MATERIAL PROVIDED:
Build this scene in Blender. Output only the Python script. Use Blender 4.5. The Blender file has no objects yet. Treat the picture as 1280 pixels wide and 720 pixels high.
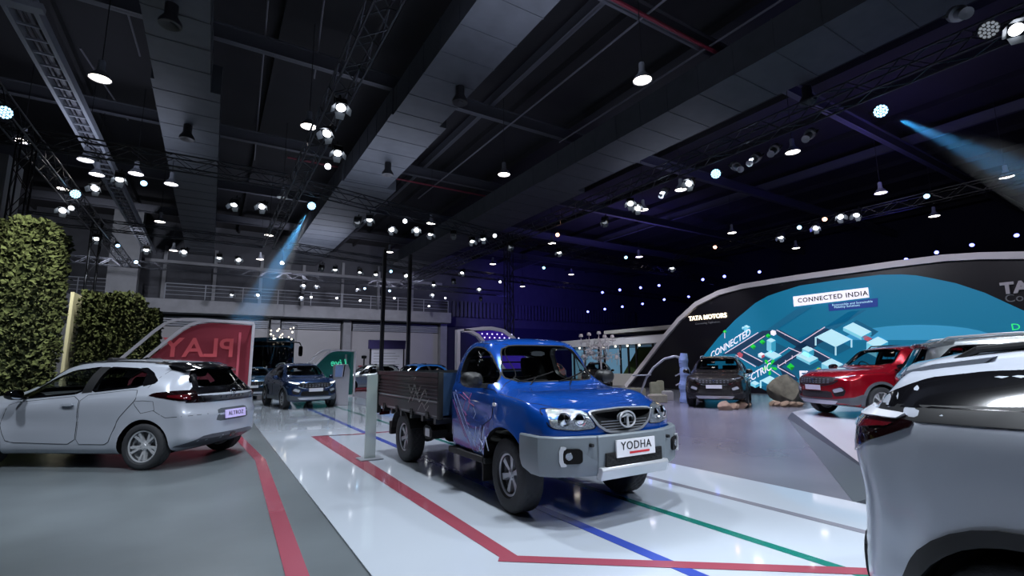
import bpy, bmesh, math, random
from mathutils import Vector, Matrix
from mathutils.bvhtree import BVHTree
random.seed(7)
S = bpy.context.scene
COL = S.collection
PI = math.pi
R_ = math.radians

# ------------------------------------------------------------------ camera numbers
CF, CP, CR, CY, CH = 604.94, R_(8.886), R_(-0.511), R_(31.724), 1.479
cfwd = Vector((math.sin(CY)*math.cos(CP), math.cos(CY)*math.cos(CP), math.sin(CP)))
crt = Vector((math.cos(CY), -math.sin(CY), 0)); cup = crt.cross(cfwd)
cR = crt*math.cos(CR)+cup*math.sin(CR); cU = -crt*math.sin(CR)+cup*math.cos(CR)
CO = Vector((0, 0, CH))
def ray(x, y): return cfwd + cR*((x-640)/CF) + cU*((360-y)/CF)
def at_z(x, y, z):
    r = ray(x, y); return CO + r*((z-CH)/r.z)
def at_x(x, y, X):
    r = ray(x, y); return CO + r*(X/r.x)
def at_y(x, y, Y):
    r = ray(x, y); return CO + r*(Y/r.y)

# ------------------------------------------------------------------ materials
def lin(c):
    if isinstance(c, str):
        c = [int(c[i:i+2], 16)/255 for i in (0, 2, 4)]
    return tuple(x/12.92 if x <= .04045 else ((x+.055)/1.055)**2.4 for x in c) + (1,)
M = {}
def mat(name, col, rough=.5, metal=0, coat=0, emit=None, es=1, bump=0, bscale=50, var=0, vscale=3, spec=.5, alpha=1, trans=0):
    m = bpy.data.materials.new(name); m.use_nodes = True
    nt = m.node_tree; b = nt.nodes['Principled BSDF']
    b.inputs['Base Color'].default_value = lin(col)
    b.inputs['Roughness'].default_value = rough; b.inputs['Metallic'].default_value = metal
    b.inputs['Coat Weight'].default_value = coat; b.inputs['Coat Roughness'].default_value = .04
    b.inputs['Specular IOR Level'].default_value = spec
    b.inputs['Transmission Weight'].default_value = trans
    b.inputs['Alpha'].default_value = alpha
    if emit:
        b.inputs['Emission Color'].default_value = lin(emit); b.inputs['Emission Strength'].default_value = es
    if bump or var:
        tc = nt.nodes.new('ShaderNodeTexCoord')
    if bump:
        n = nt.nodes.new('ShaderNodeTexNoise'); n.inputs['Scale'].default_value = bscale; n.inputs['Detail'].default_value = 4
        nt.links.new(tc.outputs['Object'], n.inputs['Vector'])
        bp = nt.nodes.new('ShaderNodeBump'); bp.inputs['Strength'].default_value = bump; bp.inputs['Distance'].default_value = .02
        nt.links.new(n.outputs['Fac'], bp.inputs['Height']); nt.links.new(bp.outputs['Normal'], b.inputs['Normal'])
    if var:
        n = nt.nodes.new('ShaderNodeTexNoise'); n.inputs['Scale'].default_value = vscale; n.inputs['Detail'].default_value = 5
        nt.links.new(tc.outputs['Object'], n.inputs['Vector'])
        r = nt.nodes.new('ShaderNodeValToRGB')
        c = lin(col); lo = tuple(max(0, x*(1-var)) for x in c[:3])+(1,); hi = tuple(min(1, x*(1+var)) for x in c[:3])+(1,)
        r.color_ramp.elements[0].position = .3; r.color_ramp.elements[1].position = .7
        r.color_ramp.elements[0].color = lo; r.color_ramp.elements[1].color = hi
        nt.links.new(n.outputs['Fac'], r.inputs['Fac']); nt.links.new(r.outputs['Color'], b.inputs['Base Color'])
    M[name] = m
    return m
def glassmat(name, tint, refl=.04, dark=.3):
    m = bpy.data.materials.new(name); m.use_nodes = True
    nt = m.node_tree; nt.nodes.clear()
    out = nt.nodes.new('ShaderNodeOutputMaterial'); mx = nt.nodes.new('ShaderNodeMixShader')
    tr = nt.nodes.new('ShaderNodeBsdfTransparent'); gl = nt.nodes.new('ShaderNodeBsdfGlossy')
    lw = nt.nodes.new('ShaderNodeLayerWeight'); lw.inputs['Blend'].default_value = .5
    pw = nt.nodes.new('ShaderNodeMath'); pw.operation = 'POWER'; pw.inputs[1].default_value = 4
    fr = nt.nodes.new('ShaderNodeMath'); fr.operation = 'MULTIPLY_ADD'; fr.inputs[1].default_value = .85; fr.inputs[2].default_value = refl
    nt.links.new(lw.outputs['Facing'], pw.inputs[0]); nt.links.new(pw.outputs[0], fr.inputs[0])
    tr.inputs['Color'].default_value = (tint[0]*dark, tint[1]*dark, tint[2]*dark, 1)
    gl.inputs['Roughness'].default_value = .01
    nt.links.new(fr.outputs[0], mx.inputs[0]); nt.links.new(tr.outputs[0], mx.inputs[1]); nt.links.new(gl.outputs[0], mx.inputs[2])
    nt.links.new(mx.outputs[0], out.inputs[0]); M[name] = m
    return m

# ------------------------------------------------------------------ objects
def link(o, parent=None):
    COL.objects.link(o)
    if parent is not None: o.parent = parent
    return o
def tag(o, label=None, cat=None, group=None, kind=None):
    if label: o['label'] = label
    if cat: o['category'] = cat
    if group: o['group'] = group
    if kind: o['kind'] = kind
    return o
def empty(name, loc=(0, 0, 0), rz=0, label=None, cat=None, group=None, rx=0, ry=0):
    o = bpy.data.objects.new(name, None); link(o); o.location = loc; o.rotation_euler = (rx, ry, rz); o.empty_display_size = .2
    return tag(o, label, cat, group)
def mobj(name, me, parent=None, mats=None, smooth=None, loc=None):
    if mats is not None:
        me.materials.clear()
        for m in (mats if isinstance(mats, (list, tuple)) else [mats]): me.materials.append(M[m] if isinstance(m, str) else m)
    if smooth:
        for p in me.polygons: p.use_smooth = True
        me.set_sharp_from_angle(angle=R_(smooth))
    o = bpy.data.objects.new(name, me); link(o, parent)
    if loc is not None: o.location = loc
    return o
def copy_tree(o, parent=None):
    c = o.copy(); COL.objects.link(c); c.parent = parent
    for ch in list(o.children): copy_tree(ch, c)
    return c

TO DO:
Set the data above down again exactly as given, with no pictures.

EXPECTED ANSWER:
Build this scene in Blender. Output only the Python script. Use Blender 4.5. The Blender file has no objects yet. Treat the picture as 1280 pixels wide and 720 pixels high.
import bpy, bmesh, math, random
from mathutils import Vector, Matrix
from mathutils.bvhtree import BVHTree
random.seed(7)
S = bpy.context.scene
COL = S.collection
PI = math.pi
R_ = math.radians

# ------------------------------------------------------------------ camera numbers
CF, CP, CR, CY, CH = 604.94, R_(8.886), R_(-0.511), R_(31.724), 1.479
cfwd = Vector((math.sin(CY)*math.cos(CP), math.cos(CY)*math.cos(CP), math.sin(CP)))
crt = Vector((math.cos(CY), -math.sin(CY), 0)); cup = crt.cross(cfwd)
cR = crt*math.cos(CR)+cup*math.sin(CR); cU = -crt*math.sin(CR)+cup*math.cos(CR)
CO = Vector((0, 0, CH))
def ray(x, y): return cfwd + cR*((x-640)/CF) + cU*((360-y)/CF)
def at_z(x, y, z):
    r = ray(x, y); return CO + r*((z-CH)/r.z)
def at_x(x, y, X):
    r = ray(x, y); return CO + r*(X/r.x)
def at_y(x, y, Y):
    r = ray(x, y); return CO + r*(Y/r.y)

# ------------------------------------------------------------------ materials
def lin(c):
    if isinstance(c, str):
        c = [int(c[i:i+2], 16)/255 for i in (0, 2, 4)]
    return tuple(x/12.92 if x <= .04045 else ((x+.055)/1.055)**2.4 for x in c) + (1,)
M = {}
def mat(name, col, rough=.5, metal=0, coat=0, emit=None, es=1, bump=0, bscale=50, var=0, vscale=3, spec=.5, alpha=1, trans=0):
    m = bpy.data.materials.new(name); m.use_nodes = True
    nt = m.node_tree; b = nt.nodes['Principled BSDF']
    b.inputs['Base Color'].default_value = lin(col)
    b.inputs['Roughness'].default_value = rough; b.inputs['Metallic'].default_value = metal
    b.inputs['Coat Weight'].default_value = coat; b.inputs['Coat Roughness'].default_value = .04
    b.inputs['Specular IOR Level'].default_value = spec
    b.inputs['Transmission Weight'].default_value = trans
    b.inputs['Alpha'].default_value = alpha
    if emit:
        b.inputs['Emission Color'].default_value = lin(emit); b.inputs['Emission Strength'].default_value = es
    if bump or var:
        tc = nt.nodes.new('ShaderNodeTexCoord')
    if bump:
        n = nt.nodes.new('ShaderNodeTexNoise'); n.inputs['Scale'].default_value = bscale; n.inputs['Detail'].default_value = 4
        nt.links.new(tc.outputs['Object'], n.inputs['Vector'])
        bp = nt.nodes.new('ShaderNodeBump'); bp.inputs['Strength'].default_value = bump; bp.inputs['Distance'].default_value = .02
        nt.links.new(n.outputs['Fac'], bp.inputs['Height']); nt.links.new(bp.outputs['Normal'], b.inputs['Normal'])
    if var:
        n = nt.nodes.new('ShaderNodeTexNoise'); n.inputs['Scale'].default_value = vscale; n.inputs['Detail'].default_value = 5
        nt.links.new(tc.outputs['Object'], n.inputs['Vector'])
        r = nt.nodes.new('ShaderNodeValToRGB')
        c = lin(col); lo = tuple(max(0, x*(1-var)) for x in c[:3])+(1,); hi = tuple(min(1, x*(1+var)) for x in c[:3])+(1,)
        r.color_ramp.elements[0].position = .3; r.color_ramp.elements[1].position = .7
        r.color_ramp.elements[0].color = lo; r.color_ramp.elements[1].color = hi
        nt.links.new(n.outputs['Fac'], r.inputs['Fac']); nt.links.new(r.outputs['Color'], b.inputs['Base Color'])
    M[name] = m
    return m
def glassmat(name, tint, refl=.04, dark=.3):
    m = bpy.data.materials.new(name); m.use_nodes = True
    nt = m.node_tree; nt.nodes.clear()
    out = nt.nodes.new('ShaderNodeOutputMaterial'); mx = nt.nodes.new('ShaderNodeMixShader')
    tr = nt.nodes.new('ShaderNodeBsdfTransparent'); gl = nt.nodes.new('ShaderNodeBsdfGlossy')
    lw = nt.nodes.new('ShaderNodeLayerWeight'); lw.inputs['Blend'].default_value = .5
    pw = nt.nodes.new('ShaderNodeMath'); pw.operation = 'POWER'; pw.inputs[1].default_value = 4
    fr = nt.nodes.new('ShaderNodeMath'); fr.operation = 'MULTIPLY_ADD'; fr.inputs[1].default_value = .85; fr.inputs[2].default_value = refl
    nt.links.new(lw.outputs['Facing'], pw.inputs[0]); nt.links.new(pw.outputs[0], fr.inputs[0])
    tr.inputs['Color'].default_value = (tint[0]*dark, tint[1]*dark, tint[2]*dark, 1)
    gl.inputs['Roughness'].default_value = .01
    nt.links.new(fr.outputs[0], mx.inputs[0]); nt.links.new(tr.outputs[0], mx.inputs[1]); nt.links.new(gl.outputs[0], mx.inputs[2])
    nt.links.new(mx.outputs[0], out.inputs[0]); M[name] = m
    return m

# ------------------------------------------------------------------ objects
def link(o, parent=None):
    COL.objects.link(o)
    if parent is not None: o.parent = parent
    return o
def tag(o, label=None, cat=None, group=None, kind=None):
    if label: o['label'] = label
    if cat: o['category'] = cat
    if group: o['group'] = group
    if kind: o['kind'] = kind
    return o
def empty(name, loc=(0, 0, 0), rz=0, label=None, cat=None, group=None, rx=0, ry=0):
    o = bpy.data.objects.new(name, None); link(o); o.location = loc; o.rotation_euler = (rx, ry, rz); o.empty_display_size = .2
    return tag(o, label, cat, group)
def mobj(name, me, parent=None, mats=None, smooth=None, loc=None):
    if mats is not None:
        me.materials.clear()
        for m in (mats if isinstance(mats, (list, tuple)) else [mats]): me.materials.append(M[m] if isinstance(m, str) else m)
    if smooth:
        for p in me.polygons: p.use_smooth = True
        me.set_sharp_from_angle(angle=R_(smooth))
    o = bpy.data.objects.new(name, me); link(o, parent)
    if loc is not None: o.location = loc
    return o
def copy_tree(o, parent=None):
    c = o.copy(); COL.objects.link(c); c.parent = parent
    for ch in list(o.children): copy_tree(ch, c)
    return c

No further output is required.